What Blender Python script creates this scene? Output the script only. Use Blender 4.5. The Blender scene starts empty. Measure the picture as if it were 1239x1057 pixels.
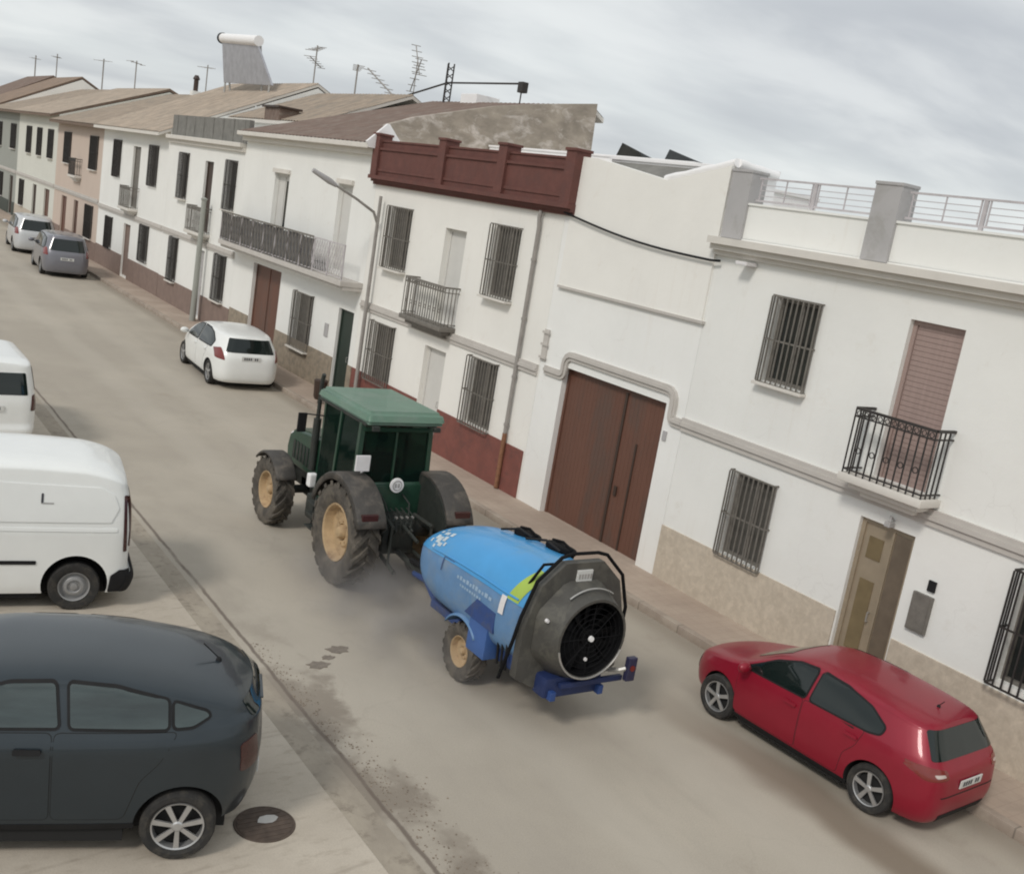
import bpy, bmesh, math, random
from mathutils import Vector, Matrix, noise as mnoise
from mathutils.bvhtree import BVHTree
from mathutils.geometry import delaunay_2d_cdt
random.seed(7)
R = math.radians
scene = bpy.context.scene
C = scene.collection

# ------------------------------------------------------------------ objects
def tag(o, label=None, cat=None, group=None, kind=None):
    if label: o['label'] = label
    if cat: o['category'] = cat
    if group: o['group'] = group
    if kind: o['kind'] = kind
    return o

def thing(name, label, cat, loc=(0, 0, 0), rz=0, group=None, scale=1):
    o = bpy.data.objects.new(name, None)
    C.objects.link(o)
    o.location = loc
    o.rotation_euler = (0, 0, rz)
    o.scale = (scale,) * 3
    o.empty_display_size = .3
    return tag(o, label, cat, group)

ORG = Vector((0, 0, 0))

def obj(name, bm, m, parent=None, smooth=None, loc=None, solid=0):
    """one mesh object; vertices are given relative to ORG"""
    if ORG.length > 0:
        bmesh.ops.translate(bm, vec=-ORG, verts=bm.verts)
    me = bpy.data.meshes.new(name)
    bmesh.ops.recalc_face_normals(bm, faces=bm.faces)
    bm.to_mesh(me)
    bm.free()
    for mm in (m if isinstance(m, (list, tuple)) else [m]):
        me.materials.append(mm)
    if smooth is not None:
        me.polygons.foreach_set('use_smooth', [True] * len(me.polygons))
        me.set_sharp_from_angle(angle=R(smooth))
    o = bpy.data.objects.new(name, me)
    C.objects.link(o)
    if parent: o.parent = parent
    if loc: o.location = loc
    if solid:
        md = o.modifiers.new('thick', 'SOLIDIFY')
        md.thickness = solid
        md.offset = -1
    return o

class K:
    pass

def B():
    return bmesh.new()

def box(bm, x0, x1, y0, y1, z0, z1, mi=0, bev=0):
    if x0 > x1: x0, x1 = x1, x0
    if y0 > y1: y0, y1 = y1, y0
    if z0 > z1: z0, z1 = z1, z0
    vs = [bm.verts.new((x, y, z)) for x in (x0, x1) for y in (y0, y1) for z in (z0, z1)]
    fs = []
    for q in ((0, 1, 3, 2), (4, 6, 7, 5), (0, 4, 5, 1), (2, 3, 7, 6), (0, 2, 6, 4), (1, 5, 7, 3)):
        f = bm.faces.new([vs[i] for i in q])
        f.material_index = mi
        fs.append(f)
    if bev:
        es = list({e for f in fs for e in f.edges})
        bmesh.ops.bevel(bm, geom=es, offset=bev, segments=2, affect='EDGES', profile=.6)
    return bm

def frame_of(d):
    d = d.normalized()
    a = Vector((0, 0, 1)) if abs(d.z) < .9 else Vector((1, 0, 0))
    u = d.cross(a).normalized()
    return u, d.cross(u).normalized()

def tube(bm, pts, r, n=8, mi=0, cap=True):
    pts = [Vector(p) for p in pts]
    rs = r if isinstance(r, (list, tuple)) else [r] * len(pts)
    rings = []
    u = None
    for i, p in enumerate(pts):
        if i == 0: d = pts[1] - p
        elif i == len(pts) - 1: d = p - pts[i - 1]
        else: d = (pts[i + 1] - p).normalized() + (p - pts[i - 1]).normalized()
        d.normalize()
        if u is None:
            u, v = frame_of(d)
        else:
            u = (u - d * u.dot(d)).normalized()
            v = d.cross(u)
        rings.append([bm.verts.new(p + (u * math.cos(2 * math.pi * k / n) + v * math.sin(2 * math.pi * k / n)) * rs[i]) for k in range(n)])
    for a, b in zip(rings, rings[1:]):
        for k in range(n):
            f = bm.faces.new((a[k], a[(k + 1) % n], b[(k + 1) % n], b[k]))
            f.material_index = mi
    if cap:
        for rg in (rings[0], rings[-1]):
            f = bm.faces.new(rg)
            f.material_index = mi
    return bm

def lathe(bm, prof, n=32, axis='y', c=(0, 0, 0), mi=0, closed=False):
    """prof: list of (offset along axis, radius)"""
    c = Vector(c)
    rings = []
    for (a, r) in prof:
        ring = []
        for k in range(n):
            t = 2 * math.pi * k / n
            s, q = r * math.sin(t), r * math.cos(t)
            p = {'y': (q, a, s), 'x': (a, q, s), 'z': (q, s, a)}[axis]
            ring.append(bm.verts.new(c + Vector(p)))
        rings.append(ring)
    prs = list(zip(rings, rings[1:])) + ([(rings[-1], rings[0])] if closed else [])
    for a, b in prs:
        for k in range(n):
            f = bm.faces.new((a[k], a[(k + 1) % n], b[(k + 1) % n], b[k]))
            f.material_index = mi
    if not closed:
        for rg in (rings[0], rings[-1]):
            f = bm.faces.new(rg)
            f.material_index = mi
    return bm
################
* TASK DIRECTIONS
Exclude the images and reproduce the remaining data exactly.

* TASK SOLUTION
What Blender Python script creates this scene? Output the script only. Use Blender 4.5. The Blender scene starts empty. Measure the picture as if it were 1239x1057 pixels.
import bpy, bmesh, math, random
from mathutils import Vector, Matrix, noise as mnoise
from mathutils.bvhtree import BVHTree
from mathutils.geometry import delaunay_2d_cdt
random.seed(7)
R = math.radians
scene = bpy.context.scene
C = scene.collection

# ------------------------------------------------------------------ objects
def tag(o, label=None, cat=None, group=None, kind=None):
    if label: o['label'] = label
    if cat: o['category'] = cat
    if group: o['group'] = group
    if kind: o['kind'] = kind
    return o

def thing(name, label, cat, loc=(0, 0, 0), rz=0, group=None, scale=1):
    o = bpy.data.objects.new(name, None)
    C.objects.link(o)
    o.location = loc
    o.rotation_euler = (0, 0, rz)
    o.scale = (scale,) * 3
    o.empty_display_size = .3
    return tag(o, label, cat, group)

ORG = Vector((0, 0, 0))

def obj(name, bm, m, parent=None, smooth=None, loc=None, solid=0):
    """one mesh object; vertices are given relative to ORG"""
    if ORG.length > 0:
        bmesh.ops.translate(bm, vec=-ORG, verts=bm.verts)
    me = bpy.data.meshes.new(name)
    bmesh.ops.recalc_face_normals(bm, faces=bm.faces)
    bm.to_mesh(me)
    bm.free()
    for mm in (m if isinstance(m, (list, tuple)) else [m]):
        me.materials.append(mm)
    if smooth is not None:
        me.polygons.foreach_set('use_smooth', [True] * len(me.polygons))
        me.set_sharp_from_angle(angle=R(smooth))
    o = bpy.data.objects.new(name, me)
    C.objects.link(o)
    if parent: o.parent = parent
    if loc: o.location = loc
    if solid:
        md = o.modifiers.new('thick', 'SOLIDIFY')
        md.thickness = solid
        md.offset = -1
    return o

class K:
    pass

def B():
    return bmesh.new()

def box(bm, x0, x1, y0, y1, z0, z1, mi=0, bev=0):
    if x0 > x1: x0, x1 = x1, x0
    if y0 > y1: y0, y1 = y1, y0
    if z0 > z1: z0, z1 = z1, z0
    vs = [bm.verts.new((x, y, z)) for x in (x0, x1) for y in (y0, y1) for z in (z0, z1)]
    fs = []
    for q in ((0, 1, 3, 2), (4, 6, 7, 5), (0, 4, 5, 1), (2, 3, 7, 6), (0, 2, 6, 4), (1, 5, 7, 3)):
        f = bm.faces.new([vs[i] for i in q])
        f.material_index = mi
        fs.append(f)
    if bev:
        es = list({e for f in fs for e in f.edges})
        bmesh.ops.bevel(bm, geom=es, offset=bev, segments=2, affect='EDGES', profile=.6)
    return bm

def frame_of(d):
    d = d.normalized()
    a = Vector((0, 0, 1)) if abs(d.z) < .9 else Vector((1, 0, 0))
    u = d.cross(a).normalized()
    return u, d.cross(u).normalized()

def tube(bm, pts, r, n=8, mi=0, cap=True):
    pts = [Vector(p) for p in pts]
    rs = r if isinstance(r, (list, tuple)) else [r] * len(pts)
    rings = []
    u = None
    for i, p in enumerate(pts):
        if i == 0: d = pts[1] - p
        elif i == len(pts) - 1: d = p - pts[i - 1]
        else: d = (pts[i + 1] - p).normalized() + (p - pts[i - 1]).normalized()
        d.normalize()
        if u is None:
            u, v = frame_of(d)
        else:
            u = (u - d * u.dot(d)).normalized()
            v = d.cross(u)
        rings.append([bm.verts.new(p + (u * math.cos(2 * math.pi * k / n) + v * math.sin(2 * math.pi * k / n)) * rs[i]) for k in range(n)])
    for a, b in zip(rings, rings[1:]):
        for k in range(n):
            f = bm.faces.new((a[k], a[(k + 1) % n], b[(k + 1) % n], b[k]))
            f.material_index = mi
    if cap:
        for rg in (rings[0], rings[-1]):
            f = bm.faces.new(rg)
            f.material_index = mi
    return bm

def lathe(bm, prof, n=32, axis='y', c=(0, 0, 0), mi=0, closed=False):
    """prof: list of (offset along axis, radius)"""
    c = Vector(c)
    rings = []
    for (a, r) in prof:
        ring = []
        for k in range(n):
            t = 2 * math.pi * k / n
            s, q = r * math.sin(t), r * math.cos(t)
            p = {'y': (q, a, s), 'x': (a, q, s), 'z': (q, s, a)}[axis]
            ring.append(bm.verts.new(c + Vector(p)))
        rings.append(ring)
    prs = list(zip(rings, rings[1:])) + ([(rings[-1], rings[0])] if closed else [])
    for a, b in prs:
        for k in range(n):
            f = bm.faces.new((a[k], a[(k + 1) % n], b[(k + 1) % n], b[k]))
            f.material_index = mi
    if not closed:
        for rg in (rings[0], rings[-1]):
            f = bm.faces.new(rg)
            f.material_index = mi
    return bm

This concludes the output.